November 8


Over the last ten years or so Norway has been working to match their gender equality traits as a country within the corporate world in addition to the equality with the government that they have been known for in the past. With women holding almost 40 per cent of positions in parliament as well as being recognized for past women in the position of prime minister, supreme court justice and minister of defense, Norway has progressed since 2002 with government requirements for equality among the corporate leadership of state-owned companies. Between 2002 and 2003 the requirement for 40 per cent board positions to be held by women was put in place and forced to be enacted. The Norwegian parliament did not waste any time in getting things on the move!

 The Board

Picture The board Creative Commons!

Unlike the lack of national collaboration between the government and workforce here in the U.S., there was also a notification sent to private corporations of the requirement for gender equality boards, and they were given two years to comply with the new regulation.

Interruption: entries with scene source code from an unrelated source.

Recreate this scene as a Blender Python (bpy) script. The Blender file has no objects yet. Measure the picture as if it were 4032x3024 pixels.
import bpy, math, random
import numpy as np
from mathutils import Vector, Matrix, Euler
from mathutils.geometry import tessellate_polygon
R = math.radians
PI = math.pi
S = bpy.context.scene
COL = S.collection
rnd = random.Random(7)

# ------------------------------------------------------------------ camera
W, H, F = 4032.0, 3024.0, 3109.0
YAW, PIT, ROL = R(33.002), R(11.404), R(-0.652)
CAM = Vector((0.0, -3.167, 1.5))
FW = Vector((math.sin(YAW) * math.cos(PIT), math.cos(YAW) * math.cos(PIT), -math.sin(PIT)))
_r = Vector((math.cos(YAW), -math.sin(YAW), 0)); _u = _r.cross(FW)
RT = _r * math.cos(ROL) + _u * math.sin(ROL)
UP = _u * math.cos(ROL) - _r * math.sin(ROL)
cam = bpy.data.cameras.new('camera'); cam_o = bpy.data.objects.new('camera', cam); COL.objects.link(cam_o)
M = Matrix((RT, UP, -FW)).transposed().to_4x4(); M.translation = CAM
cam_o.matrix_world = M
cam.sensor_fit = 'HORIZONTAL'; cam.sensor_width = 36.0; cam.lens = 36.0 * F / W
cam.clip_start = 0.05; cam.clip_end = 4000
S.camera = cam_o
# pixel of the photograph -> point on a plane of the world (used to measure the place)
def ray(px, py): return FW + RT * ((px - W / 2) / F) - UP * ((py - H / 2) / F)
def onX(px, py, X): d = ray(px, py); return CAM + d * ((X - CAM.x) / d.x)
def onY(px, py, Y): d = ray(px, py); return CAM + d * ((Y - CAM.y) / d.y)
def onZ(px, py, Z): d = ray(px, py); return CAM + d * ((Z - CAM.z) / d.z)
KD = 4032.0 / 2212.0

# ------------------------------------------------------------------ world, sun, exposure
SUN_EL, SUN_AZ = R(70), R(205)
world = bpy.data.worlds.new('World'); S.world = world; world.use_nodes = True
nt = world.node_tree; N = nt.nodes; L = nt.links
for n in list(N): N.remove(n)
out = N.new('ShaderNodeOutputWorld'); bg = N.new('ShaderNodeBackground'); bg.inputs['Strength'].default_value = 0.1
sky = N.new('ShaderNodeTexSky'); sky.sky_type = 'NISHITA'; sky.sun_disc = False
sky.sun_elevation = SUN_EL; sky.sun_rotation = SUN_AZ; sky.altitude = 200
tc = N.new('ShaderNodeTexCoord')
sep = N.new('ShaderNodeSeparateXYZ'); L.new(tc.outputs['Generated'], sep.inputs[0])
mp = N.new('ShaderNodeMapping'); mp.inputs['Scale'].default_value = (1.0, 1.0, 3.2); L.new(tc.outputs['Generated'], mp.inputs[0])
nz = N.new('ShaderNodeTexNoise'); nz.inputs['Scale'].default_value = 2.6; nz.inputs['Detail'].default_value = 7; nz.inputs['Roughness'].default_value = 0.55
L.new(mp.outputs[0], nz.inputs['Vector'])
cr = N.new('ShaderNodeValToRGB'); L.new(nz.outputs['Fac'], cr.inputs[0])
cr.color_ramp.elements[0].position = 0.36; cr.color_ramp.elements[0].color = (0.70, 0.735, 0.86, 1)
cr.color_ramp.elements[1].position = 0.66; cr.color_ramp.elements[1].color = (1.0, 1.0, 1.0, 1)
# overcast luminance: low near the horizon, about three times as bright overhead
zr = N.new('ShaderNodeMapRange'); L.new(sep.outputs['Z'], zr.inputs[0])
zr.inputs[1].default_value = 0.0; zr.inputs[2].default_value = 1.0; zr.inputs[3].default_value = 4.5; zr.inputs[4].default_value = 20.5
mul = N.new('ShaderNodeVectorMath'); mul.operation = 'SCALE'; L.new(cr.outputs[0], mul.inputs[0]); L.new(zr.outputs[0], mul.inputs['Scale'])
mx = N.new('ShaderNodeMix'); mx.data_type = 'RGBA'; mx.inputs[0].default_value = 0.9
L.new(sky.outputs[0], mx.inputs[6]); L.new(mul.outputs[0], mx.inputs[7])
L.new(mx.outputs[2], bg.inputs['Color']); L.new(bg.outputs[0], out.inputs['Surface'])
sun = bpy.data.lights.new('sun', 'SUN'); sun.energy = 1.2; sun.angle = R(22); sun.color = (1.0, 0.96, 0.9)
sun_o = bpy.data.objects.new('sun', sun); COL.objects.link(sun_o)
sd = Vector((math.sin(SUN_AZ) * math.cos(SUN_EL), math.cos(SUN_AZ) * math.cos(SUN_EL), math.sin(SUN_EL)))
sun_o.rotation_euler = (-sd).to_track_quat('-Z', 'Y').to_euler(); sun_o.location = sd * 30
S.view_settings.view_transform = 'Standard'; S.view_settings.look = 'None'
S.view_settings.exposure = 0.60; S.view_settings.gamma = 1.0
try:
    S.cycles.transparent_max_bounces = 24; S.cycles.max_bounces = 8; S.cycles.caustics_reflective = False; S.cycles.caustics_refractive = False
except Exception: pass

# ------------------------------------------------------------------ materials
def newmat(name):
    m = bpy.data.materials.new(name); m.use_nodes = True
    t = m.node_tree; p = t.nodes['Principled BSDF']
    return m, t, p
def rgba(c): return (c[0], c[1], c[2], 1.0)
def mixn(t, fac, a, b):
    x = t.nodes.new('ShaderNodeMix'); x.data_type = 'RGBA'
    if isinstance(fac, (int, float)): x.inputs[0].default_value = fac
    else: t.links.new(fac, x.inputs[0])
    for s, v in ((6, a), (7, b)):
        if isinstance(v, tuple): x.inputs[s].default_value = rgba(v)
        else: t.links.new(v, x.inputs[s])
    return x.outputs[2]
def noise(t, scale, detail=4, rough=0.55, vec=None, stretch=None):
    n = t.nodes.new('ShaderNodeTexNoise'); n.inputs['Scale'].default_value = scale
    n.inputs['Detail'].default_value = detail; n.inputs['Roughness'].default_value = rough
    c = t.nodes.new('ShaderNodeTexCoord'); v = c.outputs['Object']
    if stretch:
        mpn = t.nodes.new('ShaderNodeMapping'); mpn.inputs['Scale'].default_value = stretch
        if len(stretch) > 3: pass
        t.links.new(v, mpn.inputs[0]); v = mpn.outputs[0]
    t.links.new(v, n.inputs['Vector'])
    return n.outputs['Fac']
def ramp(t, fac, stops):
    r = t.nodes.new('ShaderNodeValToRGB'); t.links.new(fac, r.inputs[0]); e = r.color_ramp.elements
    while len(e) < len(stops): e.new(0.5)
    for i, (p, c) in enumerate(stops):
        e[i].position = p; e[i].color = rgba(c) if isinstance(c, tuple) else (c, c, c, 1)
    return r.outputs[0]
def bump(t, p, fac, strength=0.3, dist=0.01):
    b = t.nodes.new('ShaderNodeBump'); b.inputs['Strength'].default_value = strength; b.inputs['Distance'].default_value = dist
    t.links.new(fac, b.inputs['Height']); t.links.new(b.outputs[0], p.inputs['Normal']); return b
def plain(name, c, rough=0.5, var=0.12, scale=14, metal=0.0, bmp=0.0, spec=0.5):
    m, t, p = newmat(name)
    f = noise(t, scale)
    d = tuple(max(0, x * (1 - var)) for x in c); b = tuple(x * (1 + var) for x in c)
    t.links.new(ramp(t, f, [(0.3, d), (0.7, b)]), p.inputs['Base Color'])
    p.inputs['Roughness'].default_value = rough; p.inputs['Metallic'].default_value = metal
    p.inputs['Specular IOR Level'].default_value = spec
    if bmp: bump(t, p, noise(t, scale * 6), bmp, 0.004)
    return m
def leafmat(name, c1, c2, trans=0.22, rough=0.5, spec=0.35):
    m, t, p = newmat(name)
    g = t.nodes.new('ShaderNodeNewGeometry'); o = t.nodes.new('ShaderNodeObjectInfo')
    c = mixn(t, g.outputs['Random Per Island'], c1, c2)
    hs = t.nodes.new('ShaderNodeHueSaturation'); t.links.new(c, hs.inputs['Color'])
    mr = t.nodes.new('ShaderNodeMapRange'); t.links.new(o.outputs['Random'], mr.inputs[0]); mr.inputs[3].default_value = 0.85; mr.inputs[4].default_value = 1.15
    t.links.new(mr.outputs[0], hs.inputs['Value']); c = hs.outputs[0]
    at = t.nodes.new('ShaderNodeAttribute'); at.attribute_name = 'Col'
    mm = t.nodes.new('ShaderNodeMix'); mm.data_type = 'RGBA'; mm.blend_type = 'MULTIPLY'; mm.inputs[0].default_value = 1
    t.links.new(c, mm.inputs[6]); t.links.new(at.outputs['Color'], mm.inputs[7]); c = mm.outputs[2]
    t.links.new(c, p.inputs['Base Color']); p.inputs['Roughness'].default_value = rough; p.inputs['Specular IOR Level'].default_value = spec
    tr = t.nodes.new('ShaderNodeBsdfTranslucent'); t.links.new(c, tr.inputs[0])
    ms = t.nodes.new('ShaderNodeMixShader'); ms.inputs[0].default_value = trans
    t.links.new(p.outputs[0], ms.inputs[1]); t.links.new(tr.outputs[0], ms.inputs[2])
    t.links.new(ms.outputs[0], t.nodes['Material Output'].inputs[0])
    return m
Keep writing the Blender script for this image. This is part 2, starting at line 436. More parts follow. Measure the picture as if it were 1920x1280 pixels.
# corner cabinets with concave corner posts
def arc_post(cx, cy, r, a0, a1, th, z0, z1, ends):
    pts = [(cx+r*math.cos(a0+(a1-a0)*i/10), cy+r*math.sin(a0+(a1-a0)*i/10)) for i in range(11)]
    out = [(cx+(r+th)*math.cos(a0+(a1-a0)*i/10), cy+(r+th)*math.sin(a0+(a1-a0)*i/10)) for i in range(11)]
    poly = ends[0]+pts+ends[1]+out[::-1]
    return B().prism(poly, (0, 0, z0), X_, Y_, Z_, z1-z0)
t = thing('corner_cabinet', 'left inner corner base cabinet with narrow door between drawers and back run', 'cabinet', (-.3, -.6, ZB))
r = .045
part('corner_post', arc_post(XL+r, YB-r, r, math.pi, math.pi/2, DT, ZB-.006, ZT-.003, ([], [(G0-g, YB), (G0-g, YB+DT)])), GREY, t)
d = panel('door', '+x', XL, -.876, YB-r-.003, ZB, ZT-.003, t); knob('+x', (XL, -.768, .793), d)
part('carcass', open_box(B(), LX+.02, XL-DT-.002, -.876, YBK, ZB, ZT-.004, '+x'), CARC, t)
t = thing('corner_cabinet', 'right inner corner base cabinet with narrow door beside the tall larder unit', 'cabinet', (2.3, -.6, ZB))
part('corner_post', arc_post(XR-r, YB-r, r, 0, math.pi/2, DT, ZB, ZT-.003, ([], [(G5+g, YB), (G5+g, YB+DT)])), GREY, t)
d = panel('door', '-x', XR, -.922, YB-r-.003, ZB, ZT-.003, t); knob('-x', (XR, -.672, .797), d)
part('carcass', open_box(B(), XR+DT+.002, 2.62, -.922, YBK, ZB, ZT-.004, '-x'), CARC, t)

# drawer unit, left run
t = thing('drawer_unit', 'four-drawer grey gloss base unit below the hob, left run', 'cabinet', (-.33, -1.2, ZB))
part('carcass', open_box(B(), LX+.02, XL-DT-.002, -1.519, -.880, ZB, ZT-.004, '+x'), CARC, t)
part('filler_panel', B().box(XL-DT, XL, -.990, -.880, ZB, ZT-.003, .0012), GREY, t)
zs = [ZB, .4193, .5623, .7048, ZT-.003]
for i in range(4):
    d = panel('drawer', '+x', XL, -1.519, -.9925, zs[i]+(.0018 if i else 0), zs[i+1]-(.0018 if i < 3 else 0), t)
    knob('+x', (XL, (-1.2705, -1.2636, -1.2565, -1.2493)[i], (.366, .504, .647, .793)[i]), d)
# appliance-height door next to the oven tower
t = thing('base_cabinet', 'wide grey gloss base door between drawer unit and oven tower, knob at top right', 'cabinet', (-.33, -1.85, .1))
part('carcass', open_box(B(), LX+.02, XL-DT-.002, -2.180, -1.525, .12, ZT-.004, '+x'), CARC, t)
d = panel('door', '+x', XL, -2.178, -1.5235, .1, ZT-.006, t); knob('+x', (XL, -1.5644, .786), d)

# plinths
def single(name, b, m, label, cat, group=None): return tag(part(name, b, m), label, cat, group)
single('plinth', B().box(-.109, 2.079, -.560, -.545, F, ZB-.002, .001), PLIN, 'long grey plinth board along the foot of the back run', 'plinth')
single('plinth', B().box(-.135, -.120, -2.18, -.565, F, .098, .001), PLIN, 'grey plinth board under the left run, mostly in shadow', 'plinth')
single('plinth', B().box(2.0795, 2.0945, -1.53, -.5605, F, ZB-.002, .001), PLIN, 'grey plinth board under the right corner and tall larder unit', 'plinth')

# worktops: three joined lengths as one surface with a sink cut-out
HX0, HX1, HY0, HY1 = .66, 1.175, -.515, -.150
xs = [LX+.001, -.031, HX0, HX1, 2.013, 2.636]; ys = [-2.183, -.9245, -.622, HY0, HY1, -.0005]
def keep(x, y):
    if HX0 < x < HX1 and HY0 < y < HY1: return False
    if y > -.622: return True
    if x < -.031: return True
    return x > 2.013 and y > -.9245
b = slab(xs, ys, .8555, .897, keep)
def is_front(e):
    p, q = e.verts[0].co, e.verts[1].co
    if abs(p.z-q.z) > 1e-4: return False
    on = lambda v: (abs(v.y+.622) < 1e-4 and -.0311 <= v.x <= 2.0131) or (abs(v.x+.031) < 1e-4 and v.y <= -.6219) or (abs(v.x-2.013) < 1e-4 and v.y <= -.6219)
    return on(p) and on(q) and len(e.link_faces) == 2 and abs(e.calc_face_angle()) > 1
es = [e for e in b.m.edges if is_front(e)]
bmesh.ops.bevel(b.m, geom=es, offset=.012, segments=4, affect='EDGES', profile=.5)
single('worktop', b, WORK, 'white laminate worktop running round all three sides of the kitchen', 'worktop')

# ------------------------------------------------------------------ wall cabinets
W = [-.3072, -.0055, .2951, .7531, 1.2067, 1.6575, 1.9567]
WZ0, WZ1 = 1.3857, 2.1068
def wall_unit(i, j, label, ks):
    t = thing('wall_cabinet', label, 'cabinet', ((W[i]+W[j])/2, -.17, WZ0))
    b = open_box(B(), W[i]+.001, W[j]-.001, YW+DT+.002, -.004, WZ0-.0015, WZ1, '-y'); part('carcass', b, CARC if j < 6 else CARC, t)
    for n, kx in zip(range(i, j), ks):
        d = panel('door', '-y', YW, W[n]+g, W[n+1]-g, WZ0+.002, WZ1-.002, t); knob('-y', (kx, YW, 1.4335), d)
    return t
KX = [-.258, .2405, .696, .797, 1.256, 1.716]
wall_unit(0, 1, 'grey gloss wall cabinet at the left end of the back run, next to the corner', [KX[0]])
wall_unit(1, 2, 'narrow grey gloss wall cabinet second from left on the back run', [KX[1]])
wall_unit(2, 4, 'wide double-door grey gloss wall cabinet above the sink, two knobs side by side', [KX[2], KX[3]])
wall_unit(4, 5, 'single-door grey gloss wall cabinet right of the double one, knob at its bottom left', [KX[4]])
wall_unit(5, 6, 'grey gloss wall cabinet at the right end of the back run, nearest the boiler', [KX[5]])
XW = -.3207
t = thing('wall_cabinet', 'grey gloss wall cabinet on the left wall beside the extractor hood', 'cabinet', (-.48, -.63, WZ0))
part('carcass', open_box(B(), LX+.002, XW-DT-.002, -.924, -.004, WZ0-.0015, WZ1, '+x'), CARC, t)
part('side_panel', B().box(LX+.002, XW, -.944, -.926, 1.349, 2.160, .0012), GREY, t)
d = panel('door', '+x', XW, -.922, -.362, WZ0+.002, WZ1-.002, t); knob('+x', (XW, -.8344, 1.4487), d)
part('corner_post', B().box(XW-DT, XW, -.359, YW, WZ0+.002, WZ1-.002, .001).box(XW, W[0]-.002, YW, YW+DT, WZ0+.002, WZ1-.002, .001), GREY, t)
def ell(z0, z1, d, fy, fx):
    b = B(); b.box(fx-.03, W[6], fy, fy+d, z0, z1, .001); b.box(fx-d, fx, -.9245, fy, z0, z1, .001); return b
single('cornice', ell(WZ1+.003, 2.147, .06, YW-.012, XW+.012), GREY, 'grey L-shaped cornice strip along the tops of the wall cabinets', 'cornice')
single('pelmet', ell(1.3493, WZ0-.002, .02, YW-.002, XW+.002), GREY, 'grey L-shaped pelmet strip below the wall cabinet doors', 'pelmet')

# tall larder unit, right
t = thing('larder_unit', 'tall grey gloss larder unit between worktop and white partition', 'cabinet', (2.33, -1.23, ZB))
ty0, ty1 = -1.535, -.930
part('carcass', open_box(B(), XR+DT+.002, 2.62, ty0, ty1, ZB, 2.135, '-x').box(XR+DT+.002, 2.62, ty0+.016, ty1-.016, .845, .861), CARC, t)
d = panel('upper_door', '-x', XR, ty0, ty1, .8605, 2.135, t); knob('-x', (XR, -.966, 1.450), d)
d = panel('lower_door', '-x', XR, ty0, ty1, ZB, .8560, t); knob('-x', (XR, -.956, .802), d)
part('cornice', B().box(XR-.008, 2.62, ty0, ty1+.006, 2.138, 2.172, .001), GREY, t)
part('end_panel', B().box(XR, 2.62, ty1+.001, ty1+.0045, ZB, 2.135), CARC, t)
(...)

Although it wasn’t reached by all private corporations there was further legislation passed which provided strict requirements in order for private companies to maintain their status, and also required board equality in order for new companies to register. This is much more than any full government legislation move has provided for the women of the U.S. in order to lead to equality among national businesses in order to further the potential for equality through the rest of the land. I have to say I definitely appreciate the international standing that Norway provides as an example for other countries still working slowly and creeping through every piece of the nation in order to bring equality between the genders.